Speaking to Victoria Derbyshire on Radio 5 Live last week, Senior Family Division Judge Sir Paul Coleridge said that obtaining a divorce is easier than obtaining a driving licence. His view was that there is no longer any stigma attached to divorce and that the high level of divorce was having a detrimental effect upon the whole of society.

He warned that an estimated 3.8 million children are caught up in the family justice system and that family breakdown not only effects the family in question, but then ripples out to the local community, schools and then into the wider community. His view was that the high rate of family breakdown was a problem that society was failing to face up to, but that it was a problem that needs to be tackled.

The Judge also felt that some of the blame lay with changing social attitudes over the last 50 years, with more of an acceptance of cohabitation and having children outside of marriage. This is then coupled with the fact that the rate of family breakdown among unmarried couples is far higher than the rate for married couples.
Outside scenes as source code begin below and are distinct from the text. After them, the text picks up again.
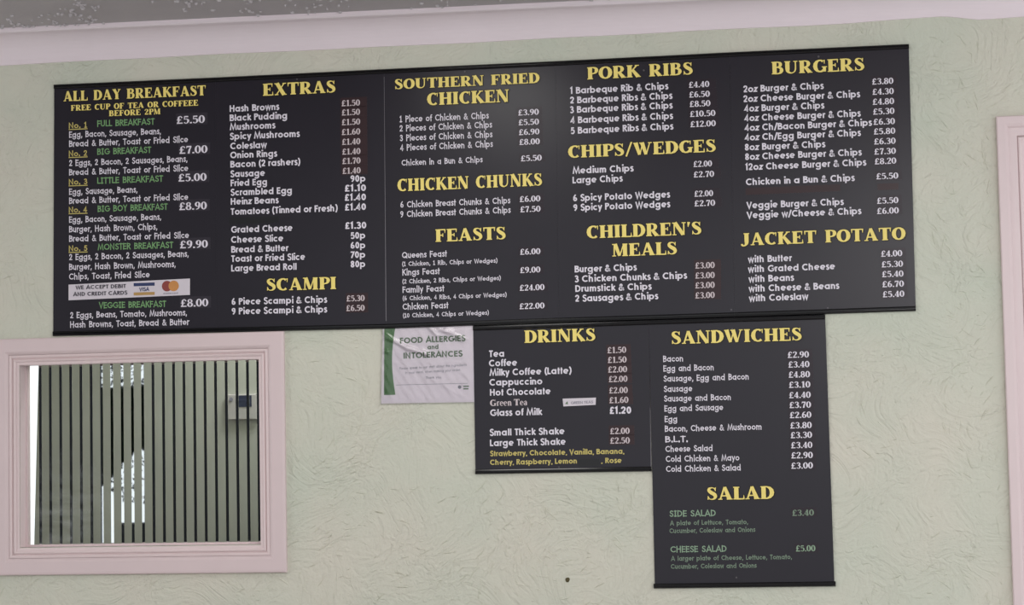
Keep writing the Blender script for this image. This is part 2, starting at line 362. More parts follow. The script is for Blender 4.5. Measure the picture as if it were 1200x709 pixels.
def heading_font():
    T, t = .285, .095
    G = {}
    def L(*p): return list(p)
    def sf(x, y, k=.2): return [(x - k, y, .075), (x + k, y, .075)]
    def stem(x, k=.2, w=T): return [[(x, 0, w), (x, 1, w)], sf(x, .037, k), sf(x, .963, k)]
    def bar(x0, x1, y): return [(x0, y, t), (x1, y, t)]
    def tick(x, a, b, w0=.09, w1=.03): return [(x, a, w0), (x, b, w1)]
    eE = lambda *a: EL(*a, wk=T, wn=t)
    G['A'] = (.96, [[(.14, .03, .1), (.43, 1, .13)], [(.44, 1, .2), (.74, .03, .29)], bar(.24, .66, .3), sf(.14, .037, .14), sf(.75, .037, .19)])
    bt = SM([(.2, .96, t), (.40, .96, t), (.57, .88, .18), (.6, .76, .23), (.55, .62, .17), (.38, .54, t), (.2, .54, t)])
    bb = SM([(.3, .54, t), (.44, .54, t), (.63, .44, .19), (.67, .28, .25), (.6, .11, .17), (.42, .04, t), (.2, .04, t)])
    G['B'] = (.84, stem(.2) + [bt, bb])
    G['C'] = (.86, [EL(.47, .5, .33, .455, 52, 312, wk=T, wn=t), tick(.76, .98, .66)])
    G['D'] = (.90, stem(.2) + [bar(.2, .40, .96) + EL(.38, .5, .36, .455, 80, -80, wk=T, wn=t) + bar(.38, .2, .04)])
    G['E'] = (.80, stem(.2) + [bar(.2, .66, .96), tick(.67, 1, .7, .1), bar(.2, .5, .52), tick(.52, .66, .38, .06, .06), bar(.2, .7, .04), tick(.72, 0, .32, .11)])
    G['F'] = (.76, stem(.2) + [bar(.2, .66, .96), tick(.67, 1, .68, .1), bar(.2, .5, .52), tick(.52, .66, .38, .06, .06)])
    G['G'] = (.94, G['C'][1] + [[(.76, .04, .2), (.76, .42, .22)], sf(.76, .42, .18)])
    G['H'] = (.98, stem(.2) + stem(.74) + [bar(.2, .74, .53)])
    G['I'] = (.44, stem(.2))
    G['J'] = (.62, [SM([(.38, 1, T), (.38, .4, T), (.36, .14, .22), (.22, -.02, .1), (.08, .02, .14), (.06, .13, .17)]), sf(.38, .963)])
    G['K'] = (.95, stem(.2) + [[(.3, .46, .09), (.68, .96, .11)], sf(.7, .963, .14), [(.4, .60, .2), (.78, .03, .29)], sf(.79, .037, .17)])
    G['L'] = (.74, stem(.2) + [bar(.2, .66, .04), tick(.68, 0, .34, .11)])
    G['M'] = (1.12, [[(.13, 0, .09), (.15, 1, .09)], sf(.13, .037, .13), sf(.1, .963, .1), [(.2, 1, .26), (.5, .04, .2)], [(.52, .04, .08), (.8, 1, .08)], [(.88, 0, T), (.88, 1, T)], sf(.88, .037), sf(.88, .963, .17)])
    G['N'] = (.96, [[(.14, 0, .09), (.14, 1, .09)], sf(.14, .037, .14), sf(.1, .963, .1), [(.18, 1, .27), (.74, .02, .25)], [(.79, 0, .09), (.79, 1, .09)], sf(.79, .963, .14)])
    G['O'] = (.94, [EL(.46, .5, .33, .455, 0, 360, wk=T, wn=t)])
    pb = SM([(.2, .96, t), (.42, .96, t), (.6, .87, .19), (.64, .72, .25), (.58, .55, .17), (.4, .47, t), (.2, .47, t)])
    G['P'] = (.76, stem(.2) + [pb])
    G['R'] = (.92, stem(.2) + [pb, [(.4, .5, .2), (.72, .04, .28)], sf(.77, .037, .14)])
    G['S'] = (.70, [SM([(.56, .74, .06), (.49, .9, .07), (.34, .96, .08), (.18, .9, .16), (.15, .74, .22), (.3, .57, .27), (.48, .44, .27), (.56, .26, .22), (.48, .1, .15), (.32, .04, .08), (.17, .09, .07), (.09, .27, .06)]),
                    tick(.57, .98, .68, .07), tick(.08, .02, .32, .07)])
    G['T'] = (.86, [[(.42, 0, T), (.42, 1, T)], sf(.42, .037), bar(.04, .8, .96), tick(.05, 1, .68, .11), tick(.79, 1, .68, .11)])
    G['U'] = (.94, [SM([(.2, 1, T), (.2, .4, T), (.24, .16, .2), (.44, .045, .1), (.66, .14, .09), (.74, .4, .09), (.74, 1, .09)]), sf(.2, .963), sf(.74, .963, .14)])
    G['W'] = (1.30, [[(.14, 1, T), (.40, .02, .2)], [(.42, .02, .08), (.62, .9, .08)], [(.58, 1, T), (.84, .02, .2)], [(.86, .02, .08), (1.12, 1, .08)], sf(.14, .963, .16), sf(.56, .963, .16), sf(1.12, .963, .13)])
    G['X'] = (.94, [[(.2, 1, .28), (.72, 0, .28)], [(.72, .96, .09), (.16, .04, .09)], sf(.2, .963, .18), sf(.74, .963, .14), sf(.17, .037, .14), sf(.74, .037, .18)])
    G['Y'] = (.88, [[(.18, 1, T), (.44, .48, .24)], [(.72, .97, .09), (.46, .48, .09)], [(.45, 0, T), (.45, .52, T)], sf(.17, .963, .17), sf(.71, .963, .14), sf(.45, .037)])
    G['/'] = (.56, [[(.08, -.08, .12), (.46, 1.08, .12)]])
    G["'"] = (.28, [[(.14, 1.0, .2), (.09, .62, .05)]])
    G['2'] = (.72, [SM([(.12, .72, .18), (.18, .9, .12), (.34, .96, .09), (.52, .84, .22), (.52, .64, .22), (.34, .4, .14), (.1, .1, .08)]), [(.08, .09, .18), (.62, .09, .18)], tick(.6, 0, .32, .08)])
    G = {k: (a + .035, st) for k, (a, st) in G.items()}
    G[' '] = (.55, [])
    return G

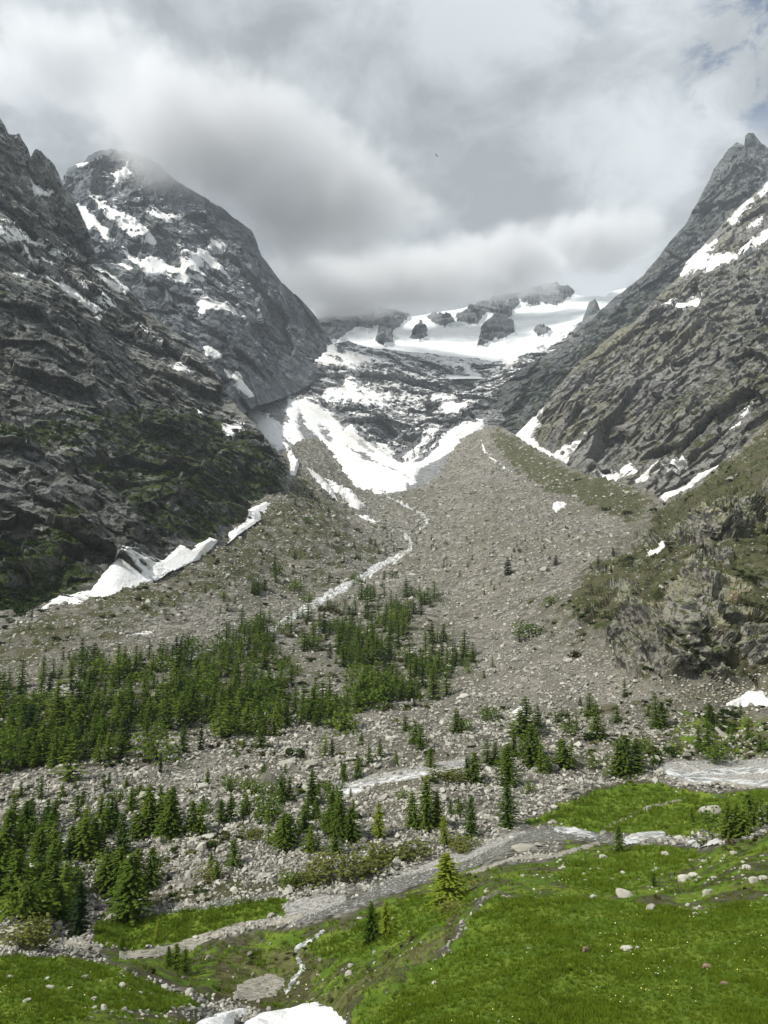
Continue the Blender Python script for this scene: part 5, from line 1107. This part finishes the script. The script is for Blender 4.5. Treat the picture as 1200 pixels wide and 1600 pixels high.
# small pale cobbles on gravel flats and beside the stream
x, y = scatter_px(60000, ylo=1180, yhi=1600)
gd = GR.sample(x, y, gravel); hd = GR.sample(x, y, half) * (1 - GR.sample(x, y, meadow)); Pg = GR.sample(x, y, GR.Pd); dr = GR.sample(x, y, dirt)
c3 = fbm(Pg, 6, 3, 68)
pr = gd * .55 + hd * .09 * smooth(c3, .05, .45) + dr * .10 * smooth(c3, 0, .4)
keep = nrng.rand(len(x)) < pr; x, y, Pg = x[keep], y[keep], Pg[keep]; n = len(x)
size = np.exp(nrng.normal(.75, .4, n)) * Pg[:, 1] / F * 1.2
ck_ = [rock_mesh('cobble_mesh', 800 + i, M_boulder, 1, .7) for i in range(6)]
gn_scatter('cobbles', 'pale cobbles on the gravel flats and stony banks', ck_, Pg, np.stack([nrng.normal(0, .3, n), nrng.normal(0, .3, n), nrng.uniform(0, 6.28, n)], 1), size[:, None] * nrng.uniform(.7, 1.3, (n, 3)), nrng.randint(0, 6, n))
print('cobbles', n, time.time() - T0)

# ---- boulders one can tell apart
boulder_me = [rock_mesh('boulder_mesh', 900 + i, M_boulder, 2, .8) for i in range(8)]
boulder_brown = rock_mesh('brown_boulder_mesh', 950, M_boulder_brown, 2, .9)
scree_big = [rock_mesh('block_mesh', 960 + i, M_scree, 2, .85) for i in range(4)]
def add_boulder(px, py, wpx, hpx, label, group=None, me=None, tilt=.15, name='boulder'):
    p = ground_at(px, py); s = float(p[1]) / F
    o = bpy.data.objects.new(name, me or rnd.choice(boulder_me)); C.objects.link(o)
    o.location = (float(p[0]), float(p[1]), float(p[2]) + hpx * s * .17); o.scale = (wpx * s * 1.15, wpx * s * .95, hpx * s * 1.35)
    o.rotation_euler = (rnd.uniform(-tilt, tilt), rnd.uniform(-tilt, tilt), rnd.uniform(-.6, .6)); o['label'] = label; o['category'] = 'boulder'
    if group: o['group'] = group
    return o
B = [(976, 1402, 27, 17, 'largest pale boulder on the crest of the meadow'), (1016, 1420, 16, 12, 'pale boulder just downhill of the crest boulder'), (1070, 1378, 21, 15, 'rounded grey boulder among small stones on the meadow slope'), (1084, 1368, 16, 9, 'flat boulder leaning beside the rounded grey one'), (1087, 1379, 10, 6, 'small boulder in front of the flat leaning one'),
     (1110, 1274, 34, 24, 'big pale boulder behind the larches on the upper meadow'), (820, 1328, 40, 13, 'long low boulder lying at the stream bend'), (978, 1484, 20, 10, 'white angular stone in the open meadow'), (996, 1482, 7, 6, 'little stone right of the white angular one'),
     (545, 1524, 13, 13, 'cream coloured boulder alone on the brown gully slope'), (1040, 1335, 14, 9, 'pale pointed stone by the stream below the rapids'), (1178, 1380, 17, 14, 'bright boulder on the right side of the stony mound'), (1193, 1376, 14, 9, 'boulder touching the bright one on the mound'), (1104, 1398, 14, 12, 'greyish boulder below the rounded one'),
     (1167, 1360, 15, 13, 'blocky stone higher on the stony mound'), (1175, 1313, 8, 8, 'small boulder on top of the stony mound'), (927, 1402, 12, 10, 'grey boulder left of the crest boulder'), (943, 1342, 13, 8, 'stone near the footpath by the stream'), (1087, 1429, 10, 6, 'stone by a rusty patch on the meadow'), (1075, 1415, 9, 6, 'small pale stone at the dark meadow dip'),
     (318, 1240, 19, 15, 'square yellowish boulder on the pale rubble ridge'), (25, 1283, 9, 16, 'upright white pointed slab on the left rubble ridge'), (325, 1312, 25, 10, 'flat pale boulder at the edge of the river arm'), (162, 1577, 11, 13, 'whitish upright stone on the left knoll'), (191, 1541, 11, 11, 'two toned stone high on the left knoll'),
     (50, 1485, 11, 8, 'white stone under the trees at the left knoll'), (15, 1528, 12, 7, 'pale stone at the left edge of the knoll'), (78, 1542, 13, 8, 'long stone in the grass of the left knoll'), (42, 1564, 12, 7, 'grey stone lower on the left knoll'), (132, 1530, 11, 9, 'stone above the bare patch of the left knoll'),
     (679, 1534, 10, 5, 'flat white stone in the grass near the gully edge'), (638, 1571, 8, 4, 'small white stone near the bottom of the meadow'), (787, 1404, 9, 5, 'white stone at the upper rim of the meadow'), (760, 1392, 8, 5, 'stone beside the path over the gully rim'), (725, 1097, 18, 12, 'smooth pale boulder on the middle moraine'), (820, 1070, 13, 9, 'pale block high on the middle moraine'), (812, 1080, 12, 9, 'pale block beside its twin on the middle moraine'),
     (609, 1166, 16, 11, 'round pale boulder by the small larches'), (580, 990, 14, 9, 'pale slab among larches in the upper wood'), (560, 1290, 10, 7, 'pale stone in the rubble between larches'), (1130, 1225, 8, 5, 'stone on the bank of the braided river')]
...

Therefore, although the Judge is saying that divorce is easy, it is statistically proven that parents are far more likely to stay together until the child’s 16th birthday if they are married, than if they are not. Statistics show that the divorce rate is in fact declining, but despite the decline, it is still running at 45%. Sir Paul commented that, "divorce is easy in the sense that obtaining a divorce is simpler than getting a driving licence. It’s a form-filling exercise and you’ll get a divorce in six weeks if everyone agrees."

If you compare this simple analogy to the process of learning to drive, for example, a series of expensive lessons, study sessions learning the theory and then a theory and practical test, then divorce does appear to be simpler. However, in my experience most divorces are far from simple. What the Judge seems to be forgetting is the emotional consequences to the parties involved. Even in the most simple of divorces, there is still the fact that the parties have got to come to terms with the reality that they will be a single person again.

In my view the actual divorce process should be as simple as possible. It is usually the case that matrimonial matters become complicated by issues other than the actual process. In my experience if the actual process itself is simple then at least a lay person can feel somewhat in control of what is happening to their life. If the process was difficult and complicated then it could well make an already emotionally charged process even harder.

Unfortunately, relationship breakdown leading to separation and divorce is a fact of modern life. Therefore, as a family lawyer I see it as my responsibility, not to deal with the endemic cause of the issue, but to provide support and highly skilled assistance to guide my client to the most successful outcome possible.